National Dance Company of Wales Autumn Tour at The Courtyard


NATIONAL Dance Company Wales were back at The Courtyard last night with a mesmerising trio of works by European choreographers, all deliciously and distinctively different, and all left me wanting to rewind and re-play!

The evening opened with a solitary dancer on the stage, creating her own vocal rhythm and dancing to her own tune. Choreographer Alexander Ekman explains that, having often worked with rhythm, he decided that it was time to create this piece, Tuplet, dedicated to rhythm. The six dancers create a drumming and percussive soundtrack, with abrupt changes signifying interruptions and alterations to that rhythm. Accepting that there is no narrative to be followed, no clear message to be understood, leaves space for meaning to emerge, and this piece, with its emphasis on the almost unheard but ever-present soundtrack of our lives, subtly suggests that while we move in unity at times, we're all dancing to our own tune.
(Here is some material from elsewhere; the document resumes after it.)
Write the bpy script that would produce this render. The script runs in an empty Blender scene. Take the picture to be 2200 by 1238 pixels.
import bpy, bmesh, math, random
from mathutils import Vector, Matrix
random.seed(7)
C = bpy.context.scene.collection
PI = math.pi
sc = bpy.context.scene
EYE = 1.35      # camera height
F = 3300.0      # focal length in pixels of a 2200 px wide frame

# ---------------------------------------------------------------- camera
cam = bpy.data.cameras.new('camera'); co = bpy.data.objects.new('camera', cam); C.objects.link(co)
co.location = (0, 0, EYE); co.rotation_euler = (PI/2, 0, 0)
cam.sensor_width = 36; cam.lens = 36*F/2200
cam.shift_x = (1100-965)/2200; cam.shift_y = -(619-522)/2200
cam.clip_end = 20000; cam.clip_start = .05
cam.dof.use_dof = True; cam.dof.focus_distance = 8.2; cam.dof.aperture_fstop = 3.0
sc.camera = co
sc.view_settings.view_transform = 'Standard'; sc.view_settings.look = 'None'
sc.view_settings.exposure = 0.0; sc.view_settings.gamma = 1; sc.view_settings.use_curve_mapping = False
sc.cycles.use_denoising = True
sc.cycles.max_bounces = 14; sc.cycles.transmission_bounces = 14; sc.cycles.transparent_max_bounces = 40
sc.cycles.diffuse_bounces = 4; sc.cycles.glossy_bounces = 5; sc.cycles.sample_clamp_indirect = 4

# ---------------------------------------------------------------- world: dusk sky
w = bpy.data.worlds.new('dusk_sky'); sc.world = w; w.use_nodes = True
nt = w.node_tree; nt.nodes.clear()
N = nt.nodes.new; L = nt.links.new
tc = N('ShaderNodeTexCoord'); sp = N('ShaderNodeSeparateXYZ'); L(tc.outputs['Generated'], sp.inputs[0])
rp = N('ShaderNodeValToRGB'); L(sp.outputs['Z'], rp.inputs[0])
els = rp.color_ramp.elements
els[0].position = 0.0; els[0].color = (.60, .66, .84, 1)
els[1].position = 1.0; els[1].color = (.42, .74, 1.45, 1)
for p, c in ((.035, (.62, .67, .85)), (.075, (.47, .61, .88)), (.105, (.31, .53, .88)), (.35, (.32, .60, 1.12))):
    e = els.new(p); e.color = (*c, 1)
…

A Mighty Wind by Jeroen Verbruggen brought a change of tone as the visceral power of a rock concert stood as a metaphor for the elemental force of the wind as a storm rages. Hypnotic and high-octane, A Mighty Wind caught the mood of both with its driving rock score and brilliantly employed wind machines!

The triple bill was completed by Johan Inger's Walking Mad, a playful piece inventively set to Ravel's Bolero and exploring the endless dance of relationships as lovers as come together, pull away and part or re-unite. A wall stands centre stage, serving as obstacle to some, enabler to others and altering the space as doors open, and the wall falls, rises and folds, while the nine dancers climb it, pound it, dance around it, at one point in party hats, emerging later in overcoats and bowler hats that summon shades of Magritte and deliver a sense of the surreal. Proving perhaps, if proof were needed, that love is nothing if not a kind of madness.